A faixa seguinte, “Go Let It Out”, é, apesar de algumas mudanças sonoras já aqui referidas, uma canção típica dos Oasis. Com um sample “roubado” a Johnny Jenkins, como costumava ser apanágio da banda, “Go Let It Out” tem Liam, com a sua voz rouca e rasgada a cantar “Go Let It Out, Go Let It In, Go Let It Out” (alguém a lembrar-se de Hey Jude?). Nesta típica música para celebração em estádio, a banda apresentou, no teledisco oficial, a sua nova formação. Na guitarra ritmo aparecia Gem Archer, ex-membro dos Heavy Stereo e, na viola baixo, Andy Bell, herói indie e ex-guitarrista dos Ride. Nenhum deles teve participação na gravação deste disco, Noel fez praticamente tudo sozinho, no entanto, tiveram, gradualmente, uma participação grande na composição de novos temas, algo que Noel nunca havia deixado ninguém até este SOTSOG.
Após “Who Feels Love, já acima mencionada, surge-nos “Put Yer Money Where Yer Mouth Is”, música com espírito punk com sonoridades psicadélicas, mas algo insípida. No fim, há um fade out e cola-se a “Little James”, canção escrita por Liam, a sua primeira. Reza a história que Noel achou a canção patética (e, de certa forma, é) mas que se a rejeitasse sabia que isso insultaria Liam e que este nunca mais escreveria canção alguma. “Little James”, escrita para o seu enteado James Kerr, tem uma letra infantil e de pouco interesse, que o próprio Liam anuncia que a música é apenas para ele (James) e a sua mãe (Patsy Kensit) e apenas isso. Uma espécie de “Hey Jude” dos pobres. No entanto, Noel estava correcto, pois Liam ganhou confiança e acabou por escrever umas quantas boas músicas nos discos seguintes dos Oasis, tais como “Songbird” ou “Born On a Different Cloud”.
Mais para o fim do disco, Noel presenteia-nos com duas pérolas, “Where Did It All Go Wrong?” e “Sunday Morning Call”. Tivesse o mano do meio dos Gallagher continuado a escrever canções deste calibre nos seus discos a solo e talvez o desejo de uma reunião da banda de Manchester não fosse tão urgente.
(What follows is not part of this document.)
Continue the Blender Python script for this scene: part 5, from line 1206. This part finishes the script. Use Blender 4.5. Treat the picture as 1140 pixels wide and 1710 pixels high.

Ambas as canções apresentam a típica estrutura das canções Oasis cantadas por Noel, ao jeito da clássica “Don’t Look Back In Anger”. As suas letras (“Do you keep the receipt for the friends that you buy?”, em “Where Dit It All Go Wrong?) e a depressão de um domingo de manhã e todas as más opções tomadas no dia anterior em (Sunday Morning Call) mostram que Noel continuava em grande forma.
O disco, apenas composto por dez canções, termina com “I Can See A Liar”, música meio inconsequente e facilmente esquecível e “Roll It Over”, que, com os seus 6:31 minutos, dá um final semi-épico, semi-emocional enquanto vai caminhando, lentamente, para o seu fim.
Como não podia deixar de ser, os Oasis deixariam outras grandes canções para os seus lados B, algo que os Beatles sempre fizeram e a banda de Manchester sempre tentou replicar desde o início, com igual resultado. Exemplos disso são as desconhecidas “(As Long As They’ve Got) Cigarettes In Hell)”, “Let’s All Make Believe” ou “One Way Road”. Qualquer uma delas tão boa ou melhor que a maior parte das que acabou por ficar no disco.
Em 2000, os Oasis começavam a perder a sua força como uma das melhores bandas do planeta. O mundo do rock tinha mudado. A Britpop já soltara o seu último suspiro, e eram as bandas de nu-metal que estavam em voga. Os concertos da banda de Manchester, anteriormente sempre lotados, começavam a não vender totalmente e, pasme-se, eram assobiados ou apedrejados em alguns recintos (Festival Sudoeste desse mesmo ano, por exemplo). Standing On The Shoulder Of Giants marca essa transição da banda. O disco que não foi muito bem recebido pela crítica nem pelos fãs mais fiéis. Ambos queriam um regresso às origens, ao rock maior que a vida mas, no entanto, esse era um caminho que a banda já não conseguia trilhar. O próprio Noel admitiu, há uns anos, que estava arrependido de ter gravado este disco. Apesar disso, SOTSOG é um belo álbum, com grandes canções, outro tipo de sonoridades e uma aura diferente dos trabalhos anteriores.